DATA LISTING:

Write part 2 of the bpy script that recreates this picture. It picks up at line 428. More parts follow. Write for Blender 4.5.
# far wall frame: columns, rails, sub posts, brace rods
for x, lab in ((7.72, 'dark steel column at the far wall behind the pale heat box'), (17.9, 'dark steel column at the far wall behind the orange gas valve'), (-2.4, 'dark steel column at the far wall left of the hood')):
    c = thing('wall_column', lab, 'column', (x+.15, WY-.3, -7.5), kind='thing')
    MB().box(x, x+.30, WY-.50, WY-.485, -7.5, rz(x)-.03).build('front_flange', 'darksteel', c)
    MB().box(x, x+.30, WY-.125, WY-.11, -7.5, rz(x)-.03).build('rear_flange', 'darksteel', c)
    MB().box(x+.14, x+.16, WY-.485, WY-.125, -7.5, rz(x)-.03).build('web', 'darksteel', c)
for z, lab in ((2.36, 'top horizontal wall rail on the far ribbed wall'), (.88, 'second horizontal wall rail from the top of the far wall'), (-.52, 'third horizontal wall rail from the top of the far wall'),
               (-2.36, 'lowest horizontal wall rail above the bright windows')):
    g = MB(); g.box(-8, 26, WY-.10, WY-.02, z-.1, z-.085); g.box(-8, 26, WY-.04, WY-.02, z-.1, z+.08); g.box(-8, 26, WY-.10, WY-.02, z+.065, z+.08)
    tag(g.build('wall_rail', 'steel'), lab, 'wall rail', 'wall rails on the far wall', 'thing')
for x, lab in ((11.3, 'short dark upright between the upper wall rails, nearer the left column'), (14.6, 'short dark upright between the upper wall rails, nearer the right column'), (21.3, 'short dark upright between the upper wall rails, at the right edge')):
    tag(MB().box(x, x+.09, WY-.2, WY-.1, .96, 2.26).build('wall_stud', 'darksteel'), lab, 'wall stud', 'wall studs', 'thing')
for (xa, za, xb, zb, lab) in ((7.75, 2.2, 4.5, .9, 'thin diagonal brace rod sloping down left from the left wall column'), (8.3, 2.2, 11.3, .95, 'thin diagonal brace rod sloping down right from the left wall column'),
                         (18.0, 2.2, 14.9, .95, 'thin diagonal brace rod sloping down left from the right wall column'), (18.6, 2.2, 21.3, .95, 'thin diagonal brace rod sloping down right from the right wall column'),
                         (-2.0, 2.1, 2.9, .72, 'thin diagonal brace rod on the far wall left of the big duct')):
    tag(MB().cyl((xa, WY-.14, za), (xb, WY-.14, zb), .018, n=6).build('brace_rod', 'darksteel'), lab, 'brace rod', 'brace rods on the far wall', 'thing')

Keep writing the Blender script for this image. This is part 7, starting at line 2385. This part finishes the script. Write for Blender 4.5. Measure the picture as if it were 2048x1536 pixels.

WORK TO COMPLETE: Give the entries again in full, exactly as they are written.

EXERCISE OUTPUT:
Write part 2 of the bpy script that recreates this picture. It picks up at line 428. More parts follow. Write for Blender 4.5.
# far wall frame: columns, rails, sub posts, brace rods
for x, lab in ((7.72, 'dark steel column at the far wall behind the pale heat box'), (17.9, 'dark steel column at the far wall behind the orange gas valve'), (-2.4, 'dark steel column at the far wall left of the hood')):
    c = thing('wall_column', lab, 'column', (x+.15, WY-.3, -7.5), kind='thing')
    MB().box(x, x+.30, WY-.50, WY-.485, -7.5, rz(x)-.03).build('front_flange', 'darksteel', c)
    MB().box(x, x+.30, WY-.125, WY-.11, -7.5, rz(x)-.03).build('rear_flange', 'darksteel', c)
    MB().box(x+.14, x+.16, WY-.485, WY-.125, -7.5, rz(x)-.03).build('web', 'darksteel', c)
for z, lab in ((2.36, 'top horizontal wall rail on the far ribbed wall'), (.88, 'second horizontal wall rail from the top of the far wall'), (-.52, 'third horizontal wall rail from the top of the far wall'),
               (-2.36, 'lowest horizontal wall rail above the bright windows')):
    g = MB(); g.box(-8, 26, WY-.10, WY-.02, z-.1, z-.085); g.box(-8, 26, WY-.04, WY-.02, z-.1, z+.08); g.box(-8, 26, WY-.10, WY-.02, z+.065, z+.08)
    tag(g.build('wall_rail', 'steel'), lab, 'wall rail', 'wall rails on the far wall', 'thing')
for x, lab in ((11.3, 'short dark upright between the upper wall rails, nearer the left column'), (14.6, 'short dark upright between the upper wall rails, nearer the right column'), (21.3, 'short dark upright between the upper wall rails, at the right edge')):
    tag(MB().box(x, x+.09, WY-.2, WY-.1, .96, 2.26).build('wall_stud', 'darksteel'), lab, 'wall stud', 'wall studs', 'thing')
for (xa, za, xb, zb, lab) in ((7.75, 2.2, 4.5, .9, 'thin diagonal brace rod sloping down left from the left wall column'), (8.3, 2.2, 11.3, .95, 'thin diagonal brace rod sloping down right from the left wall column'),
                         (18.0, 2.2, 14.9, .95, 'thin diagonal brace rod sloping down left from the right wall column'), (18.6, 2.2, 21.3, .95, 'thin diagonal brace rod sloping down right from the right wall column'),
                         (-2.0, 2.1, 2.9, .72, 'thin diagonal brace rod on the far wall left of the big duct')):
    tag(MB().cyl((xa, WY-.14, za), (xb, WY-.14, zb), .018, n=6).build('brace_rod', 'darksteel'), lab, 'brace rod', 'brace rods on the far wall', 'thing')

Keep writing the Blender script for this image. This is part 7, starting at line 2385. This part finishes the script. Write for Blender 4.5. Measure the picture as if it were 2048x1536 pixels.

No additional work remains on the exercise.